Task instructions: Begin with the first line of the material and write out each line exactly, ending with the line that contains "build(mb, 'bracket', 'cutmetal', SC)". Pictures are not part of the copy.

Data section:
........

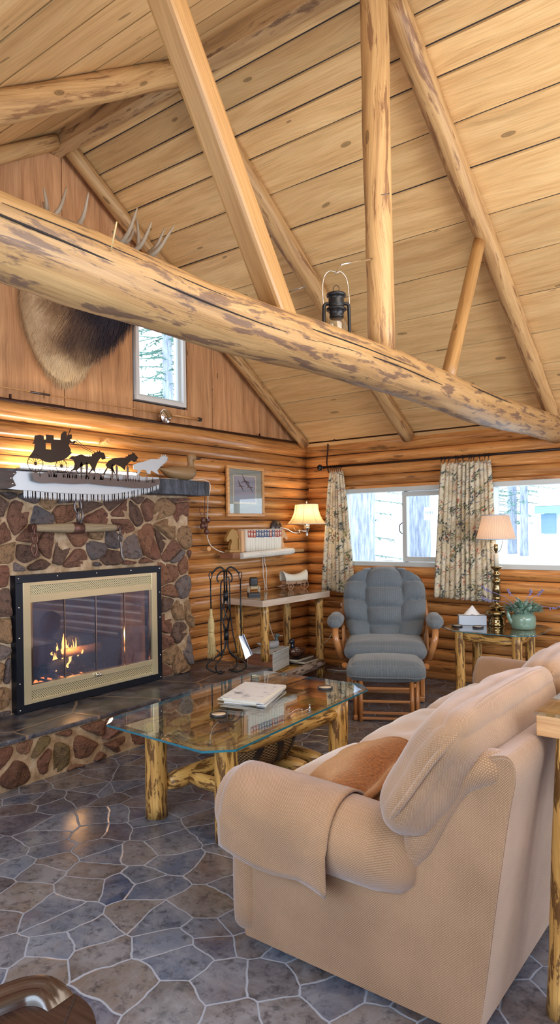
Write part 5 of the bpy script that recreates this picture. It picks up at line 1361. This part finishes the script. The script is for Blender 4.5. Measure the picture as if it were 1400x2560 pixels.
A = clip2(coach, 0, wy0, True); B_ = clip2(coach, 0, wy1, False); Cc = clip2(clip2(coach, 0, wy0, False), 0, wy1, True)
for pl in (A, B_, clip2(Cc, 1, wz1, False), clip2(Cc, 1, wz0, True)):
    if len(pl) > 2: mb.prism(pl, fG, .003)
build(mb, 'coach_body', 'cutmetal', SC)
for (y, z, r) in ((-3.688, 1.937, .056), (-3.493, 1.932, .044)):
    mb = MB(); c = Vector((GX + .0015, y, z)); R = rotz(pi / 2); wheel(mb, c, R, r, sp=12, tr=.003); mb.sphere(c, (.004, .012, .012), 10); build(mb, 'wheel', 'cutmetal', SC)
for nm, pl, mt in (('horse', horse1, 'cutmetal'), ('horse', horse2, 'cutmetal'), ('horse', horse3, 'cutsheen')):
    mb = MB(); mb.prism(pl, fG, .003); rg = random.Random(len(pl))
    for k in range(14):
        p = pl[4 + k % 8]; q = pl[5 + k % 8]; t = rg.random(); y = lerp(p[0], q[0], t); z = lerp(p[1], q[1], t)
        mb.prism([(y - .004, z - .004), (y + .004, z - .004), (y - .004, z + .010)], fG, .003)
    build(mb, nm, mt, SC)
mb = MB(); P = [(GX, a, b) for a, b in ((-3.384, 2.111), (-3.316, 2.067), (-3.228, 2.037), (-3.118, 2.012), (-2.907, 2.015), (-2.806, 2.003))]
mb.tube(P, .002, 5); mb.tube([(x, y + .012, z + .008) for x, y, z in P[:4]], .002, 5)
mb.tube([(GX, -3.62, 1.925), (GX, -2.75, 1.925)], .0025, 5); build(mb, 'reins', 'cutmetal', SC)
mb = MB(); mb.prism(ground, fG, .003); rg = random.Random(8)
for k in range(60):
    y = rg.uniform(-3.68, -2.66); z = 1.875; h = rg.uniform(.01, .035) if k % 9 else .085; w = .0035
    mb.prism([(y - w, z - .02), (y + w, z - .02), (y + rg.uniform(-.012, .012), z + h)], fG, .003)
for y in (-3.335, -3.29, -3.03, -3.07, -2.93):
    mb.prism([(y - .005, 1.87), (y + .005, 1.87), (y + .012, 1.95), (y, 1.975), (y - .010, 1.95)], fG, .003)
build(mb, 'ground_strip', 'cutgrey', SC)
mb = MB()
for y in (-3.6, -3.1, -2.7): mb.box((.415, y, 1.84), (.09, .012, .012))
build(mb, 'bracket', 'cutmetal', SC)

SW = thing('crosscut_saw', (.44, -3.25, 1.70), 'long bright crosscut saw blade with big teeth hung on the mantel', 'saw')
def sawbot(y): return 1.735 + .11 * max(0, (y + 3.2) / .61) ** 1.9 + .012 * max(0, (-3.5 - y) / .3)
pts = [(-3.80, 1.884), (-3.49, 1.888), (-3.05, 1.895), (-2.592, 1.903)]
bot = [(y, sawbot(y) + .018) for y in [lerp(-2.592, -3.76, k / 24) for k in range(25)]]
fS = lambda a, b, d: (.425 + d + .0 * a, a, b)
mb = MB(); mb.prism(pts + bot + [(-3.865, 1.768), (-3.835, 1.80), (-3.845, 1.845)], fS, .003)
y = -3.755; k = 0
while y < -2.60:
    w = .0115; zb = sawbot(y)
    if k % 5 == 4:
        mb.prism([(y, zb + .02), (y + w * .8, zb + .02), (y + w * .8, zb - .030), (y + w * .4, zb - .012), (y, zb - .030)], fS, .003); y += w * 1.9
    else:
        mb.prism([(y, zb + .02), (y + w, zb + .02), (y + w, zb - .016), (y + w * .5, zb - .034), (y, zb - .016)], fS, .003); y += w * 1.15
    if k % 5 in (1, 3): y += w * .75
    k += 1
build(mb, 'blade', 'cutsheen', SW)
mb = MB(); mb.prism([(-4.05, 1.88), (-3.93, 1.885), (-3.855, 1.882), (-3.808, 1.873), (-3.84, 1.838), (-3.815, 1.79), (-3.87, 1.768), (-3.95, 1.765), (-4.03, 1.80)], lambda a, b, d: (.412 + d, a, b), .03); h = build(mb, 'handle', 'dark_wood', SW, bevel=.006)
mb = MB()
for y, z in ((-3.83, 1.865), (-3.852, 1.835), (-3.84, 1.80)): mb.sphere((.443, y, z), .007, 8)
build(mb, 'rivets', 'chrome', h)
# tube lamp glowing on the mantel behind the cutout, with its cord
TLp = thing('tube_lamp', (.13, -3.1, 1.905), 'slim tube lamp glowing on the mantel behind the metal stagecoach', 'lamp')
mb = MB(); mb.box((.19, -3.12, 1.918), (.06, 1.05, .022), grain=1); build(mb, 'housing', 'white', TLp)
mb = MB(); mb.tube([(.19, -3.62, 1.94), (.19, -2.62, 1.94)], .012, 10); build(mb, 'tube', emit('tube_glow', (1, .86, .68), 14), TLp)
area('tube_lamp_light', (.16, -3.12, 1.97), (-.2, -3.12, 2.10), 1.0, .03, 6, (1.0, .84, .62))
mb = MB(); mb.tube(catmull([(.24, -2.60, 1.912), (.28, -2.35, 1.911), (.30, -2.1, 1.912), (.32, -1.96, 1.915), (.35, -1.93, 1.87), (.35, -1.95, 1.78)], 5), .004, 6)
mb.tube(catmull([(.34, -1.95, 1.775), (.16, -1.77, 1.62), (.12, -1.745, 1.48), (.12, -1.70, 1.36), (.14, -1.62, 1.30), (.14, -1.53, 1.278)], 6), .0045, 6)
build(mb, 'lamp_cord', 'cord', None, 'cream cord drooping from the mantel end to the log shelf', 'cord')
for i, (a, b_) in enumerate((((.05, -.86, 1.235), (.07, -.86, .87)), ((.06, -.83, 1.235), (.07, -.82, .87)))):
    mb = MB(); mb.tube(path(a, b_, 8, jit=.02, seed=i), .0045, 6); mb.tube(catmull([(.06, -.85 + .03 * i, .79), (.08, -.83 + .04 * i, .5), (.10, -.86 + .16 * i, .30)], 6), .0045, 6)
    build(mb, 'lamp_cord', 'cord', None, ['left cream cord hanging below the log shelf and corner table', 'right cream cord bending towards the glossy decoy'][i], 'cord')
mb = MB(); mb.tube(catmull([(.70, .02 - .1, .62), (.58, -.12, .60), (.47, -.13, .50), (.40, -.20, .32), (.36, -.40, .24)], 6), .005, 6)
build(mb, 'lamp_cord', 'cord', None, 'cream cord swinging from the socket behind the corner table', 'cord')
mb = MB(); mb.tube(catmull([(.62, -.11, .16), (.66, -.12, .10), (.64, -.14, .03), (.60, -.2, .006), (.4, -.24, .006)], 6), .005, 6)
build(mb, 'lamp_cord', 'cord', None, 'cream cord curling onto the floor by the window wall', 'cord')
OB = thing('socket_box', (.66, -.09, .60), 'dark brown wall socket box with two pale plugs by the window wall', 'socket')
mb = MB(); mb.box((.65, -.095, .655), (.21, .09, .12)); build(mb, 'box', 'leather', OB, bevel=.004)
for z in (.685, .63):
    mb = MB(); mb.soft((.575, -.165, z), (.07, .05, .034), .012, (0, 0, 0), 5); build(mb, 'plug', 'cord', OB)
mb = MB(); mb.tube([(.66, -.08, .71), (.66, -.08, .86)], .008, 8); build(mb, 'conduit', 'leather', OB)

decoy('duck_decoy', (.27, -2.20, 1.902), 1.45, 1.12, 'duckbrown', 'duckbrown', 'rubber', 'tan and black duck decoy on the right end of the mantel')
# singletree with chain fittings
SG = thing('singletree', (.33, -3.28, 1.33), 'weathered wooden singletree bar with iron hooks hanging on the stones', 'yoke')
mb = MB(); P = path((.34, -3.64, 1.52), (.34, -2.93, 1.518), 16); mb.tube(P, [.022 + .013 * sin(pi * i / 16) for i in range(17)], 18, jit=.05, seed=3); build(mb, 'bar', 'weathered', SG)
mb = MB()
for y in (-3.64, -2.93): mb.tube([(.34, y - .018, 1.52), (.34, y + .018, 1.52)], .029, 14)
mb.tube([(.34, -3.33, 1.515), (.34, -3.245, 1.515)], .039, 16); build(mb, 'iron_cap', 'rust', SG)
def link(mb, c, ry, rz, R=None, t=.006):
    R = R or Matrix.Identity(4); c = Vector(c); mb.tube([c + R @ Vector((0, ry * cos(a), rz * sin(a))) for a in [2 * pi * i / 20 for i in range(20)]], t, 8, closed=True)
mb = MB(); mb.tube(catmull([(.37, -3.28, 1.55), (.39, -3.275, 1.60), (.37, -3.275, 1.65), (.34, -3.29, 1.64)], 5), .010, 8); link(mb, (.37, -3.30, 1.67), .028, .05, None, .008); link(mb, (.355, -3.29, 1.60), .02, .045, rotz(1.2), .007)
build(mb, 'hanging_ring', 'iron_grey', SG)
mb = MB(); link(mb, (.365, -3.64, 1.495), .018, .03, rotz(.9)); link(mb, (.37, -3.64, 1.45), .018, .03); mb.tube(catmull([(.37, -3.655, 1.42), (.375, -3.67, 1.38), (.375, -3.65, 1.335), (.375, -3.63, 1.38), (.37, -3.635, 1.42)], 5), .007, 8); build(mb, 'hook', 'rust', SG)
mb = MB(); link(mb, (.365, -2.93, 1.49), .018, .03, rotz(.9)); link(mb, (.37, -2.93, 1.44), .022, .026); mb.tube(catmull([(.37, -2.93, 1.415), (.372, -2.925, 1.36), (.375, -2.92, 1.30), (.38, -2.90, 1.27)], 5), .008, 8); build(mb, 'hook', 'iron_grey', SG)
mb = MB(); mb.tube([(.30, -3.28, 1.73), (.40, -3.28, 1.715)], .008, 8); build(mb, 'nail', 'rust', SG)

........

Solution to this task:
Write part 5 of the bpy script that recreates this picture. It picks up at line 1361. This part finishes the script. The script is for Blender 4.5. Measure the picture as if it were 1400x2560 pixels.
A = clip2(coach, 0, wy0, True); B_ = clip2(coach, 0, wy1, False); Cc = clip2(clip2(coach, 0, wy0, False), 0, wy1, True)
for pl in (A, B_, clip2(Cc, 1, wz1, False), clip2(Cc, 1, wz0, True)):
    if len(pl) > 2: mb.prism(pl, fG, .003)
build(mb, 'coach_body', 'cutmetal', SC)
for (y, z, r) in ((-3.688, 1.937, .056), (-3.493, 1.932, .044)):
    mb = MB(); c = Vector((GX + .0015, y, z)); R = rotz(pi / 2); wheel(mb, c, R, r, sp=12, tr=.003); mb.sphere(c, (.004, .012, .012), 10); build(mb, 'wheel', 'cutmetal', SC)
for nm, pl, mt in (('horse', horse1, 'cutmetal'), ('horse', horse2, 'cutmetal'), ('horse', horse3, 'cutsheen')):
    mb = MB(); mb.prism(pl, fG, .003); rg = random.Random(len(pl))
    for k in range(14):
        p = pl[4 + k % 8]; q = pl[5 + k % 8]; t = rg.random(); y = lerp(p[0], q[0], t); z = lerp(p[1], q[1], t)
        mb.prism([(y - .004, z - .004), (y + .004, z - .004), (y - .004, z + .010)], fG, .003)
    build(mb, nm, mt, SC)
mb = MB(); P = [(GX, a, b) for a, b in ((-3.384, 2.111), (-3.316, 2.067), (-3.228, 2.037), (-3.118, 2.012), (-2.907, 2.015), (-2.806, 2.003))]
mb.tube(P, .002, 5); mb.tube([(x, y + .012, z + .008) for x, y, z in P[:4]], .002, 5)
mb.tube([(GX, -3.62, 1.925), (GX, -2.75, 1.925)], .0025, 5); build(mb, 'reins', 'cutmetal', SC)
mb = MB(); mb.prism(ground, fG, .003); rg = random.Random(8)
for k in range(60):
    y = rg.uniform(-3.68, -2.66); z = 1.875; h = rg.uniform(.01, .035) if k % 9 else .085; w = .0035
    mb.prism([(y - w, z - .02), (y + w, z - .02), (y + rg.uniform(-.012, .012), z + h)], fG, .003)
for y in (-3.335, -3.29, -3.03, -3.07, -2.93):
    mb.prism([(y - .005, 1.87), (y + .005, 1.87), (y + .012, 1.95), (y, 1.975), (y - .010, 1.95)], fG, .003)
build(mb, 'ground_strip', 'cutgrey', SC)
mb = MB()
for y in (-3.6, -3.1, -2.7): mb.box((.415, y, 1.84), (.09, .012, .012))
build(mb, 'bracket', 'cutmetal', SC)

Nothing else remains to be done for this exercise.